▶ WRITTEN TASK: Will you output all of the data below exactly, omitting the images?

▶ AVAILABLE DATA:
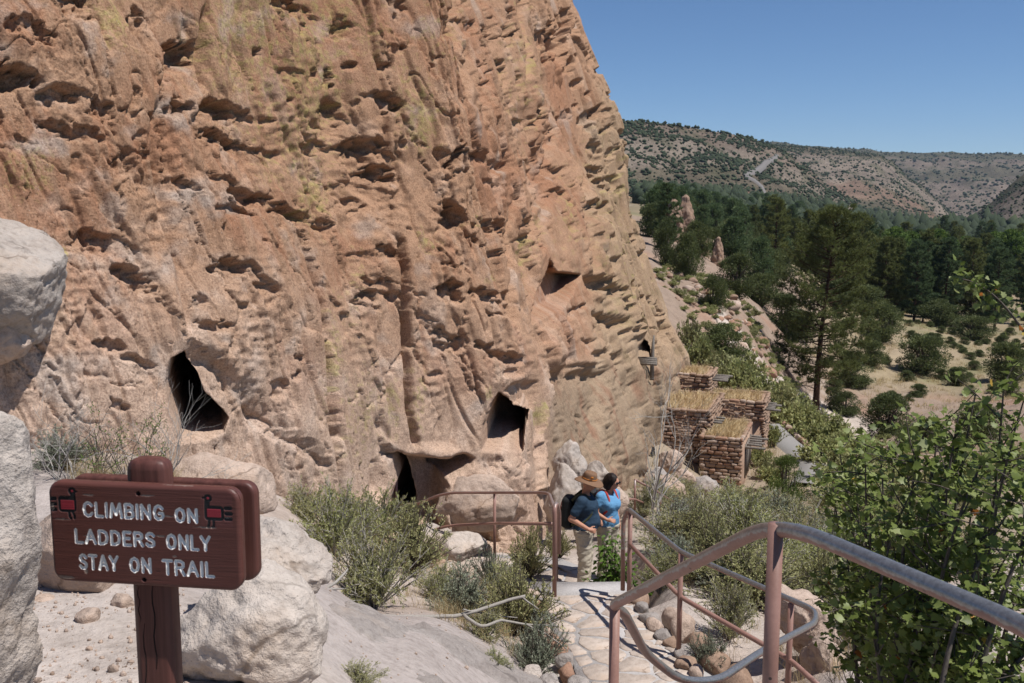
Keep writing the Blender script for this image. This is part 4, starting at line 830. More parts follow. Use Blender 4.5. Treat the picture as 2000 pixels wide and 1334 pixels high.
# ------------------------------------------------------------------ handrails
def rail_material():
    t = NT('painted_pipe', .42, .45); n = t.noise(16, 5, .7); n2 = t.noise(70, 4, .7); w = t.attr('wear', 'Fac')
    paint = t.mix(.5, t.ramp(t.noise(5, 3), [(.3, (.235, .125, .096)), (.7, (.30, .168, .135))]), t.ramp(n2, [(.3, (.8, .78, .77)), (.7, (1.15, 1.15, 1.15))]), 'MULTIPLY')
    geo = t.new('ShaderNodeNewGeometry'); sep = t.new('ShaderNodeSeparateXYZ'); t.link(geo.outputs['Normal'], sep.inputs[0])
    up = t.math('ADD', t.math('MULTIPLY', sep.outputs['Z'], .55), t.math('MULTIPLY', t.math('SUBTRACT', n, .5), .9))
    k = t.math('MULTIPLY', t.ramp(t.math('ADD', up, t.math('SUBTRACT', w, .75)), [(.12, 0.0), (.22, 1.0)]), w)
    k = t.math('MINIMUM', k, 1.0)
    steel = t.ramp(n2, [(.3, (.20, .19, .185)), (.7, (.36, .345, .335))])
    c = t.mix(k, paint, steel)
    v = t.vor(22); chip = t.math('MULTIPLY', t.ramp(v, [(0, 1.0), (.10, 1.0), (.13, 0.0)]), t.ramp(t.noise(3.5, 3), [(.5, 0.0), (.56, 1.0)]))
    c = t.mix(chip, c, (.05, .03, .025))
    return t.done(c, t.bump(n2, .12, .004), t.ramp(k, [(0, .5), (1, .34)]), t.math('MULTIPLY', k, .7))
M_RAIL = rail_material()
def pipe(name, pts, r, parent, wear, rad=.12, sides=14):
    p = round_path(pts, rad, 7); p = resample(p, .05) if len(p) > 2 and False else p
    mb = MB(); add_tube(mb, p, r, sides, True, wear=wear)
    return obj(name, mb.build(name, True), M_RAIL, parent=parent)
def q3(px, py, y): return P(px, py, y)
RR = .0235
hr = obj('handrail', None, label='long pinkish pipe handrail, worn to bare steel on top, following the stairs', cat='handrail'); hr.location = (0, 0, 0)
A0 = q3(2330, 1420, 1.62); A1 = q3(2000, 1222, 2.1); A2 = q3(1518, 1016, 2.9); A3 = q3(1196, 1182, 4.25)
rt = q3(1216, 1196, 4.33); r1 = q3(1262, 1278, 5.1); r2 = q3(1330, 1330, 5.35); r3 = q3(1402, 1330, 5.5); r4 = q3(1482, 1275, 5.9); r5 = q3(1592, 1216, 7.0); r5b = q3(1592, 1192, 7.35); r6 = q3(1330, 1078, 8.6); r7 = q3(1226, 993, 9.85)
up = np.array([A3, A2, A1, A0])
pipe('top_rail', [A0, A1, A2, A3, rt + np.array([.012, .04, -.02]), r1, r2, r3, r4, r5, r5b, r6, r7, r7 + np.array([-.035, .07, -.16]), r7 + np.array([-.03, .07, -.9])], RR, hr, 1.0, [0, .1, .22, .085, .09, .3, .3, .3, .4, .14, .14, .1, .07, .05, 0])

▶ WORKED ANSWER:
Keep writing the Blender script for this image. This is part 4, starting at line 830. More parts follow. Use Blender 4.5. Treat the picture as 2000 pixels wide and 1334 pixels high.
# ------------------------------------------------------------------ handrails
def rail_material():
    t = NT('painted_pipe', .42, .45); n = t.noise(16, 5, .7); n2 = t.noise(70, 4, .7); w = t.attr('wear', 'Fac')
    paint = t.mix(.5, t.ramp(t.noise(5, 3), [(.3, (.235, .125, .096)), (.7, (.30, .168, .135))]), t.ramp(n2, [(.3, (.8, .78, .77)), (.7, (1.15, 1.15, 1.15))]), 'MULTIPLY')
    geo = t.new('ShaderNodeNewGeometry'); sep = t.new('ShaderNodeSeparateXYZ'); t.link(geo.outputs['Normal'], sep.inputs[0])
    up = t.math('ADD', t.math('MULTIPLY', sep.outputs['Z'], .55), t.math('MULTIPLY', t.math('SUBTRACT', n, .5), .9))
    k = t.math('MULTIPLY', t.ramp(t.math('ADD', up, t.math('SUBTRACT', w, .75)), [(.12, 0.0), (.22, 1.0)]), w)
    k = t.math('MINIMUM', k, 1.0)
    steel = t.ramp(n2, [(.3, (.20, .19, .185)), (.7, (.36, .345, .335))])
    c = t.mix(k, paint, steel)
    v = t.vor(22); chip = t.math('MULTIPLY', t.ramp(v, [(0, 1.0), (.10, 1.0), (.13, 0.0)]), t.ramp(t.noise(3.5, 3), [(.5, 0.0), (.56, 1.0)]))
    c = t.mix(chip, c, (.05, .03, .025))
    return t.done(c, t.bump(n2, .12, .004), t.ramp(k, [(0, .5), (1, .34)]), t.math('MULTIPLY', k, .7))
M_RAIL = rail_material()
def pipe(name, pts, r, parent, wear, rad=.12, sides=14):
    p = round_path(pts, rad, 7); p = resample(p, .05) if len(p) > 2 and False else p
    mb = MB(); add_tube(mb, p, r, sides, True, wear=wear)
    return obj(name, mb.build(name, True), M_RAIL, parent=parent)
def q3(px, py, y): return P(px, py, y)
RR = .0235
hr = obj('handrail', None, label='long pinkish pipe handrail, worn to bare steel on top, following the stairs', cat='handrail'); hr.location = (0, 0, 0)
A0 = q3(2330, 1420, 1.62); A1 = q3(2000, 1222, 2.1); A2 = q3(1518, 1016, 2.9); A3 = q3(1196, 1182, 4.25)
rt = q3(1216, 1196, 4.33); r1 = q3(1262, 1278, 5.1); r2 = q3(1330, 1330, 5.35); r3 = q3(1402, 1330, 5.5); r4 = q3(1482, 1275, 5.9); r5 = q3(1592, 1216, 7.0); r5b = q3(1592, 1192, 7.35); r6 = q3(1330, 1078, 8.6); r7 = q3(1226, 993, 9.85)
up = np.array([A3, A2, A1, A0])
pipe('top_rail', [A0, A1, A2, A3, rt + np.array([.012, .04, -.02]), r1, r2, r3, r4, r5, r5b, r6, r7, r7 + np.array([-.035, .07, -.16]), r7 + np.array([-.03, .07, -.9])], RR, hr, 1.0, [0, .1, .22, .085, .09, .3, .3, .3, .4, .14, .14, .1, .07, .05, 0])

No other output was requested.